Business leaders are optimistic that the border region will benefit from the so-called "nearshoring" trend of companies moving manufacturing from Asia closer to the huge US market.
- Lift the country -
About 1,400 kilometers (870 miles) to the south, Sandra Sanchez waits for customers at a restaurant in Chiltepec.
The picturesque coastal town is located near a new oil refinery that Lopez Obrador's government built in his home state of Tabasco with an investment of $16.8 billion.
"We hope that the people who come will contribute to the town," the 34-year-old said next to chairs that for the moment were empty.
Sanchez said she noticed a difference under Lopez Obrador, who has an approval rating of more than 60 percent but is only allowed to serve one term under the constitution.
The leftist leader showed the potential to "lift up Tabasco" and the entire country, she told AFP.
"The economy did change a lot since his six-year term began," Sanchez said.
Like others in Chiltepec, she has already had a taste of the fruits of the infrastructure investment.
When the refinery was under construction, the restaurant where she works benefited from the arrival of hundreds of construction workers.
At that time, its takings could total 120,000 pesos -- just over $7,000 -- in a single weekend.
Now that construction has finished, that figure has dropped to about $1,200.
Experts say the economy of southern Mexico has been boosted not only by the refinery but also the Maya Train tourist railway, another one of Lopez Obrador's emblematic projects in the Yucatan Peninsula.
Tabasco's economy grew 6.8 percent in 2023 -- the most of any Mexican state -- which analysts at the Spanish bank BBVA attributed to government-linked construction work.
- Sustainability doubts -
Nuevo Leon and Tabasco could not be more different.
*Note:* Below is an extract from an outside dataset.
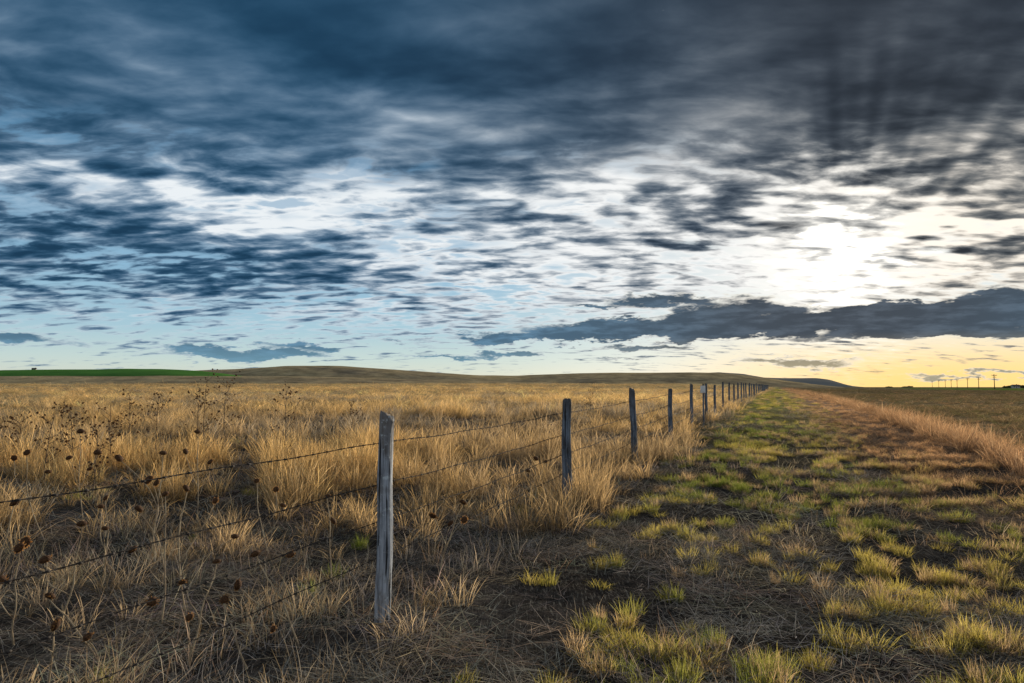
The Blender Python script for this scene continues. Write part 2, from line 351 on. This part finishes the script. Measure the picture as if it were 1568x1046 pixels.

Nuevo Leon is ranked fourth of 32 states in a competitiveness index calculated by the Mexican Institute of Competitiveness, based on an assessment of innovation, infrastructure, the labor market and environment.
Tabasco is in 20th place.
Nuevo Leon had a poverty rate of 16 percent in 2022, compared with more than 46 percent in Tabasco, according to official data that showed an improvement of eight percentage points in both compared with 2020.
With the infrastructure investment, southeastern Mexico "will never again be forgotten," according to Lopez Obrador, whose ruling-party ally Claudia Sheinbaum is leading the race to replace him.
However, some experts doubt how sustainable the economic boost will be in the long-term, not only in Tabasco but in other traditionally poorer southern states such as Chiapas and Oaxaca.
Statistics suggest that the number of formal jobs in Tabasco has fallen compared with the time of the refinery construction, said Jesus Carrillo, an expert at the Mexican Institute of Competitiveness.
When the refinery was being built, "everyone was happy," said Juan Gabriel Cordova, a 49-year-old fisherman.
Now "complaints about a lack of work are going to start," he added.